Less than 5 hours after the bombing yesterday I saw two articles circulating (and several status updates) about pages that were created hours or days before the Boston Marathon bombing ever happened.

Q: Is this a conspiracy?

A: Things are not always what they seem.

I’ve had it with this stuff. I am a cynical conservative and I don’t trust this government one iota, but some things are silly. I believe it is healthy to have an open mind and question things and I never discount a conspiracy. However, I want to teach you today about how these Facebook pages are created well in advance of tragic events like the Boston terrorist bombing or the shooting at Sandy Hook Elementary.

I would hope that a lot of people will read this and understand it because we are making ourselves look silly out there. I almost fell for it myself. Let me tell you about Sandy Hook and how I learned what I now know.

I found one of those “RIP Victoria Soto” pages on Facebook. I think it has been taken down since but it was the same old story. It had been created days (see picture above) before the shooting took place. I fell for the hype. I was doing research for an article and very close to publishing it. The problem is partially Facebook’s support. There are a lot of things that can be done on Facebook but not everyone knows about them. I am not complaining Mr. Zuckerberg because Facebook is still free, and always will be. Right?  😉

I was somewhat educated but knowing half of the truth will get you in more trouble sometimes than knowing nothing.

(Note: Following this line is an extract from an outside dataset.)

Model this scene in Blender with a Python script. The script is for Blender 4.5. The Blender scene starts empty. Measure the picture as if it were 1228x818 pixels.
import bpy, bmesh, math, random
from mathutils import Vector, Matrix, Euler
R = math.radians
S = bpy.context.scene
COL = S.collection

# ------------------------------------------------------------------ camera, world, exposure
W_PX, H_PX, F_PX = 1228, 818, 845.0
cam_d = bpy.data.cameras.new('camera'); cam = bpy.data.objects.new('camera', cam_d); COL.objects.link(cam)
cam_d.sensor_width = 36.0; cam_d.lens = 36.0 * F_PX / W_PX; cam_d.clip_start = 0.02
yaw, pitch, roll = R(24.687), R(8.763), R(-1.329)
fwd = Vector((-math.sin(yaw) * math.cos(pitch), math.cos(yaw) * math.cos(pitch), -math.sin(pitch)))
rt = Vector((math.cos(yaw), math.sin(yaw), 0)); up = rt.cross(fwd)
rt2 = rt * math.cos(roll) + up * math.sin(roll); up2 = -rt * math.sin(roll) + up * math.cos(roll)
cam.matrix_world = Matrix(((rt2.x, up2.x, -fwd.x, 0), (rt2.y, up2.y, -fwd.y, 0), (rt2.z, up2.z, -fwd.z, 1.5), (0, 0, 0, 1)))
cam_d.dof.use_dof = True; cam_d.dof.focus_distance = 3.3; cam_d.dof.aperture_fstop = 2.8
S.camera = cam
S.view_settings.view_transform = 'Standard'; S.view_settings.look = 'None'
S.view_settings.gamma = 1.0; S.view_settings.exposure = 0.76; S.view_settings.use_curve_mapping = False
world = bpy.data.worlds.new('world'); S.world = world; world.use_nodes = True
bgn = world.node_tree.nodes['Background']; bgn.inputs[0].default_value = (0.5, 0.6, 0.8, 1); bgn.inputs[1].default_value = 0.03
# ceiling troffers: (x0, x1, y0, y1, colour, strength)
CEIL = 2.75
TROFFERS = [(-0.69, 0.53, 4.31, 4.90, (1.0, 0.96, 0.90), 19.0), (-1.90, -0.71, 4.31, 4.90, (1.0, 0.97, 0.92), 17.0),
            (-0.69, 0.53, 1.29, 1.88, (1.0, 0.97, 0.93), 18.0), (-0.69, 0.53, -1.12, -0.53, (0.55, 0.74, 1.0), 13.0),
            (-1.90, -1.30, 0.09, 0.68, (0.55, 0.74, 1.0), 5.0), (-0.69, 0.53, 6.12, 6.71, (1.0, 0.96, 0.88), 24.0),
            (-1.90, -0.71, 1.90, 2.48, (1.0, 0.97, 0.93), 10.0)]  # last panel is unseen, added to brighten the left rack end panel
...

Here is the common belief among Facebook folks like myself.

You can change the name of a Facebook page that does not have very many members, but you cannot change the URL of the site.

This was my belief. I could understand how someone with only 100 likes could rededicate their Facebook page to Victoria Soto, but I firmly believed that the URL (site address) could not be changed. This particular page was one that had “RIP-Victoria-Soto” in the address. This was an obvious conspiracy. Or was it?

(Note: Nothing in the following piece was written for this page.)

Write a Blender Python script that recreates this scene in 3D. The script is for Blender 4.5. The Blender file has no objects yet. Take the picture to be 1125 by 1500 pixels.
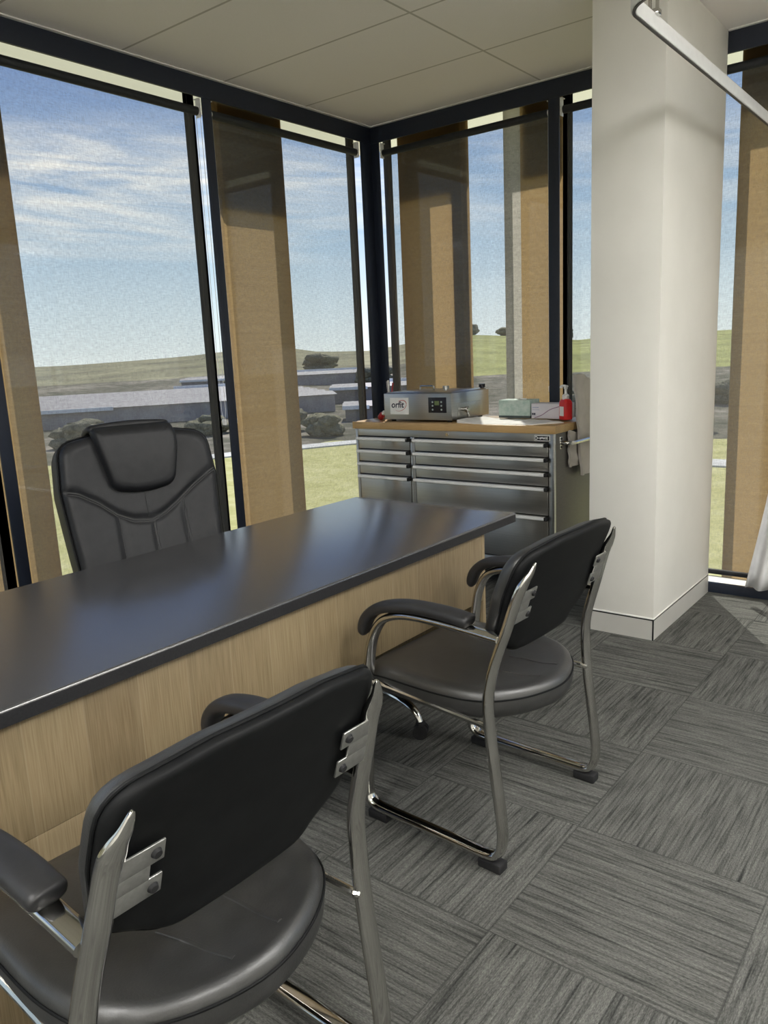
import bpy, bmesh, math, random
from mathutils import Vector, Matrix, noise
random.seed(7)
SC = bpy.context.scene
COL = SC.collection
PI = math.pi

# ------------------------------------------------------------------ helpers
def finish(bm, ang=34, smooth=True):
    bmesh.ops.recalc_face_normals(bm, faces=bm.faces)
    if smooth:
        a = math.radians(ang)
        for f in bm.faces: f.smooth = True
        for e in bm.edges:
            if len(e.link_faces) == 2:
                e.smooth = e.calc_face_angle(0) < a

def obj(name, bm, mat=None, parent=None, smooth=True, ang=34):
    finish(bm, ang, smooth)
    me = bpy.data.meshes.new(name); bm.to_mesh(me); bm.free()
    o = bpy.data.objects.new(name, me); COL.objects.link(o)
    if mat: me.materials.append(mat)
    if parent: o.parent = parent
    return o

def tag(o, label=None, cat=None, group=None, kind=None):
    if label: o['label'] = label
    if cat: o['category'] = cat
    if group: o['group'] = group
    if kind: o['kind'] = kind
    return o

def thing(name, label, cat, loc=(0, 0, 0), rz=0, group=None):
    o = bpy.data.objects.new(name, None); COL.objects.link(o)
    o.empty_display_size = .05
    o.location = loc; o.rotation_euler = (0, 0, rz)
    return tag(o, label, cat, group)

def struct(name, bm, mat, label, parent=None, smooth=True):
    o = obj(name, bm, mat, parent, smooth)
    if not parent: tag(o, label, None, None, 'structure')
    return o

def box(bm, x0, x1, y0, y1, z0, z1, bev=0, seg=2):
    b = bmesh.new()
    bmesh.ops.create_cube(b, size=1)
    for v in b.verts:
        v.co = Vector(((x0+x1)/2+v.co.x*(x1-x0), (y0+y1)/2+v.co.y*(y1-y0), (z0+z1)/2+v.co.z*(z1-z0)))
    if bev:
        bmesh.ops.bevel(b, geom=b.edges[:], offset=bev, segments=seg, profile=.5, affect='EDGES')
    merge(bm, b)

def merge(bm, b, M=None):
    if M: b.transform(M)
    me = bpy.data.meshes.new('tmp'); b.to_mesh(me); b.free()
    bm.from_mesh(me); bpy.data.meshes.remove(me)

def B(*a, bev=0, seg=2):
    bm = bmesh.new(); box(bm, *a, bev=bev, seg=seg); return bm

def cyl(bm, p0, p1, r, r2=None, n=20):
    p0 = Vector(p0); p1 = Vector(p1); d = p1-p0
    b = bmesh.new()
    bmesh.ops.create_cone(b, cap_ends=True, segments=n, radius1=r, radius2=r if r2 is None else r2, depth=d.length)
    M = Matrix.Translation((p0+p1)/2) @ d.to_track_quat('Z', 'Y').to_matrix().to_4x4()
    merge(bm, b, M)

def lathe(bm, prof, c=(0, 0, 0), n=28, M=None):
    b = bmesh.new(); rings = []
    for r, z in prof:
        rings.append([b.verts.new((max(r, 1e-5)*math.cos(2*PI*i/n), max(r, 1e-5)*math.sin(2*PI*i/n), z)) for i in range(n)])
    for A, C in zip(rings[:-1], rings[1:]):
        for i in range(n):
            b.faces.new((A[i], A[(i+1) % n], C[(i+1) % n], C[i]))
    b.faces.new(rings[0][::-1]); b.faces.new(rings[-1])
    T = Matrix.Translation(c)
    merge(bm, b, T @ M if M else T)

def crom(pts, sub=6, closed=False):
    P = [Vector(p) for p in pts]; out = []; n = len(P)
    rng = range(n) if closed else range(n-1)
    for i in rng:
        if closed: a, b, c, d = P[(i-1) % n], P[i], P[(i+1) % n], P[(i+2) % n]
        else: a, b, c, d = P[max(i-1, 0)], P[i], P[i+1], P[min(i+2, n-1)]
        for k in range(sub):
            t = k/sub
            out.append(.5*((2*b)+(c-a)*t+(2*a-5*b+4*c-d)*t*t+(3*b-a-3*c+d)*t**3))
    if not closed: out.append(P[-1])
    return out

def tube(bm, pts, ra, rb=None, n=12, up=(0, 1, 0), closed=False, scales=None, power=2.0):
    """sweep an oval (ra along 'up', rb across) along pts"""
    rb = ra if rb is None else rb
    P = [Vector(p) for p in pts]; N = len(P); rings = []
    up = Vector(up).normalized()
    for i in range(N):
        if closed: t = P[(i+1) % N]-P[(i-1) % N]
        else: t = P[min(i+1, N-1)]-P[max(i-1, 0)]
        t.normalize()
        u = up-t*up.dot(t)
        if u.length < 1e-3: u = Vector((1, 0, 0))-t*t.x
        u.normalize(); w = t.cross(u)
        s = scales[i] if scales else (1, 1)
        ring = []
        for k in range(n):
            a = 2*PI*k/n; c, sn = math.cos(a), math.sin(a)
            e = 2/power
            ring.append(bm.verts.new(P[i]+u*(ra*s[0]*math.copysign(abs(c)**e, c))+w*(rb*s[1]*math.copysign(abs(sn)**e, sn))))
        rings.append(ring)
    M = N if closed else N-1
    for i in range(M):
        A, C = rings[i], rings[(i+1) % N]
        for k in range(n):
            bm.faces.new((A[k], A[(k+1) % n], C[(k+1) % n], C[k]))
    if not closed:
        bm.faces.new(rings[0][::-1]); bm.faces.new(rings[-1])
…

So I had an 800-1000 word article almost ready to go. I was literally a short proofreading session away from publishing it. Something made me keep looking to verify and I’m glad I did. It would not have been the first time I unknowingly put out false information but at least it did not happen this time.

A lot of the arguments that this cannot be done come from people who have changed the name of their page(s) and the address(es) stayed the same. This is a fictitious example but let me explain. Say, for instance, that I have a page called “Dean Garrison is Cool” and I change it to “Dean Garrison is Not Cool.” I can simply go in and rename my page and the page may go by the new name but still have the old web address.